Recommandation du comité
Recommandation du comité
- 518. Au vu des conclusions intérimaires qui précèdent, le comité invite le Conseil d'administration à approuver les recommandations suivantes:
- a) Le comité considère que la déclaration d'illégalité et l'interdiction de la grève nationale du 14 novembre 1990 (protestant contre les effets sociaux de la politique économique du gouvernement) constituent une grave violation de la liberté syndicale.

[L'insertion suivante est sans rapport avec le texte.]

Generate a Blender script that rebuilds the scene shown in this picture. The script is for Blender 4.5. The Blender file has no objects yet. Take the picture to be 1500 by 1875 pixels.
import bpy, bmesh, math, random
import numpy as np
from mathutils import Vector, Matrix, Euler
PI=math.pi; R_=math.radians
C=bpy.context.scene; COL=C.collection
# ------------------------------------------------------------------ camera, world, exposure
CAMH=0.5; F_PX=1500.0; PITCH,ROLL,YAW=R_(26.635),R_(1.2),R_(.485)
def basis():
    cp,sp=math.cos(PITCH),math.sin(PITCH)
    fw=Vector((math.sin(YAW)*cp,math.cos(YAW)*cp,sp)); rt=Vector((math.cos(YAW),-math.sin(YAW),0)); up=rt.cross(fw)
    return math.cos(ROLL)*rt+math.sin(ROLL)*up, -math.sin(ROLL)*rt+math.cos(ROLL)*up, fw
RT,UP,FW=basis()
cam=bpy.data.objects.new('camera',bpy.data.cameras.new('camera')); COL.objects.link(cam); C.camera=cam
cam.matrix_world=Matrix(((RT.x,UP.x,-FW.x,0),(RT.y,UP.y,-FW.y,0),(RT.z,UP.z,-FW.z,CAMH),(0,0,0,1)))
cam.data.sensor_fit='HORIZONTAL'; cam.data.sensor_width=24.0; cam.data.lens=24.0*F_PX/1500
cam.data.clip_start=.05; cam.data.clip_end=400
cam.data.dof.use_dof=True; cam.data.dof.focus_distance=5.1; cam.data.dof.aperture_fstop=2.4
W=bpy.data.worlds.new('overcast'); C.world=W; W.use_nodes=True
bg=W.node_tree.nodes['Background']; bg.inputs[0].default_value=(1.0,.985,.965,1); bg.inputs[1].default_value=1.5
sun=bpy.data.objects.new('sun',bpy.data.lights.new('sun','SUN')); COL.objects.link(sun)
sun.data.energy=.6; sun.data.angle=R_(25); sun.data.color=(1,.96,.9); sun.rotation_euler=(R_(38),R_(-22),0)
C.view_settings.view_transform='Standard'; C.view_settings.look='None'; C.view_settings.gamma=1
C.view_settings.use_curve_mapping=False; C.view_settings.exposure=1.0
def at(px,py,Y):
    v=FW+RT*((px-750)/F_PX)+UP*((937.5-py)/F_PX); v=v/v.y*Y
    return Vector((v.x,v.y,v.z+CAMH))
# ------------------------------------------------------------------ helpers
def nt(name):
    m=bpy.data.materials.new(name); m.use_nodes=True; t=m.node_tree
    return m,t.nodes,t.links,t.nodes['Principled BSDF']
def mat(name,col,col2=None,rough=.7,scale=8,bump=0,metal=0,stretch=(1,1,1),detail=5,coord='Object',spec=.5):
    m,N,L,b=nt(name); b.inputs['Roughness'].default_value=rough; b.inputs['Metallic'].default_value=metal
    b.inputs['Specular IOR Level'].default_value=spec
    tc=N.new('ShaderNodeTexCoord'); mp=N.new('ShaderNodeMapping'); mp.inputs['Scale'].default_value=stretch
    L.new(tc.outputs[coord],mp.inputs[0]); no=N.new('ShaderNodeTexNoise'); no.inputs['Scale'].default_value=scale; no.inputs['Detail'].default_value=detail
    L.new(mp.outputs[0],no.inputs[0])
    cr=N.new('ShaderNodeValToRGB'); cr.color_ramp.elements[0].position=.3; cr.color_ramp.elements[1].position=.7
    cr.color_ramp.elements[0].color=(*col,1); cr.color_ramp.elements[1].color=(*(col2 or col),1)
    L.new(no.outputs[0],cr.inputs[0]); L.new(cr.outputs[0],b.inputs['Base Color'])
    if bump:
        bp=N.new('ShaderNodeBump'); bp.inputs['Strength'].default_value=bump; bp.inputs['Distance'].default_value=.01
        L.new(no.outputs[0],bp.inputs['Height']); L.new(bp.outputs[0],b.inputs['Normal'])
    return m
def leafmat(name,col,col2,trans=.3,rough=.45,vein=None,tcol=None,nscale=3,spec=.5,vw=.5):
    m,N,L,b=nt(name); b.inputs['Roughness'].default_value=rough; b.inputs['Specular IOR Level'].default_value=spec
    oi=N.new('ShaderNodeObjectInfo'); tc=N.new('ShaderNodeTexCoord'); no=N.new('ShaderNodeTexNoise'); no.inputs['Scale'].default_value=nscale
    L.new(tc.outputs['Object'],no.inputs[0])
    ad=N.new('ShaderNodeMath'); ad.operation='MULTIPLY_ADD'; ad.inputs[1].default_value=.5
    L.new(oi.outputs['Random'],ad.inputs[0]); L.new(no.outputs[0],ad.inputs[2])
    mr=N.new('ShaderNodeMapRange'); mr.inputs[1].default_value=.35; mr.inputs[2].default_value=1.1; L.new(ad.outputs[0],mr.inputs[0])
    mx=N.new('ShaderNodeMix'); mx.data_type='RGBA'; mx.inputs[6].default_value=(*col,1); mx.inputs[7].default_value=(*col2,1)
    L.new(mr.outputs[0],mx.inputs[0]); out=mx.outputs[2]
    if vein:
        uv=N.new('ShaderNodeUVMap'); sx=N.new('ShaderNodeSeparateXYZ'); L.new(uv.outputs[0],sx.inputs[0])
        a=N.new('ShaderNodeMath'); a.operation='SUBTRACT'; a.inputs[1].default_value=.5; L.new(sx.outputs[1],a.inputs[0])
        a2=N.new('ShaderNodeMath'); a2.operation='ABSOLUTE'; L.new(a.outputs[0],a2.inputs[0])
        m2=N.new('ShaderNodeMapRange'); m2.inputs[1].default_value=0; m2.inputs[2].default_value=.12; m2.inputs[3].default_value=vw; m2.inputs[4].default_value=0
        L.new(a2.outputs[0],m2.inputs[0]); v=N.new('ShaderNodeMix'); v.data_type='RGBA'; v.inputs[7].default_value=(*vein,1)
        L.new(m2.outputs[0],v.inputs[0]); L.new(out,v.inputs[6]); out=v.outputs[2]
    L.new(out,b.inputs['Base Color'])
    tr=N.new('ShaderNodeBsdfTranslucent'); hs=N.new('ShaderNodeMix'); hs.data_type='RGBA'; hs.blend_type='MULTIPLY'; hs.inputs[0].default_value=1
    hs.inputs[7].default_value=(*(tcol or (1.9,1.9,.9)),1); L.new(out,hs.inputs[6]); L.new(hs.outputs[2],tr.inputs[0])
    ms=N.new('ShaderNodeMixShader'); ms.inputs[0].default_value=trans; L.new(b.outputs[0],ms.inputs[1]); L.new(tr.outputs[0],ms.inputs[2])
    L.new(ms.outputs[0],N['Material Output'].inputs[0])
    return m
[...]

- b) Le comité déplore la suspension de la personnalité juridique de deux organisations syndicales par voie administrative (même si elles ont été levées au mois de mai 1991) et observe que la nouvelle Constitution (juillet 1991) dispose que la suspension de la personnalité juridique ne peut être prononcée que par la voie judiciaire.
- c) Le comité prie le gouvernement de prendre des dispositions en vue de faire lever les mesures préjudiciables (licenciements, suspensions ou mises en demeure de se disculper) visant les dirigeants syndicaux et les syndicalistes qui ont participé à la grève nationale du 14 novembre 1990, et en particulier en faveur des syndicalistes et des travailleurs mentionnés par l'organisation plaignante en ce qui concerne l'Entreprise d'emballages de Medellín, ECOPETRO (Pétrole), la Banque du café (section de Bucaramanga), Cementos del Valle, Empresa Química Industrial y Textil, l'Entreprise municipale des téléphones de Barranquilla et le Département national des statistiques (section d'El Valle).
- d) Le comité prie le gouvernement d'indiquer avec précision si M. Jorge Herrera (président de SINDEUNION) a été arrêté et quelle est sa situation actuelle, ainsi que les motifs de l'arrestation alléguée des travailleurs Adelain Jacinto Figueroa, Juan Carlos Barreto, Martín Acuña et César Molina.
- e) Le comité prie le gouvernement de prendre les mesures voulues pour modifier la législation de façon que les fédérations et confédérations ne soient pas privées du droit de déclencher une grève.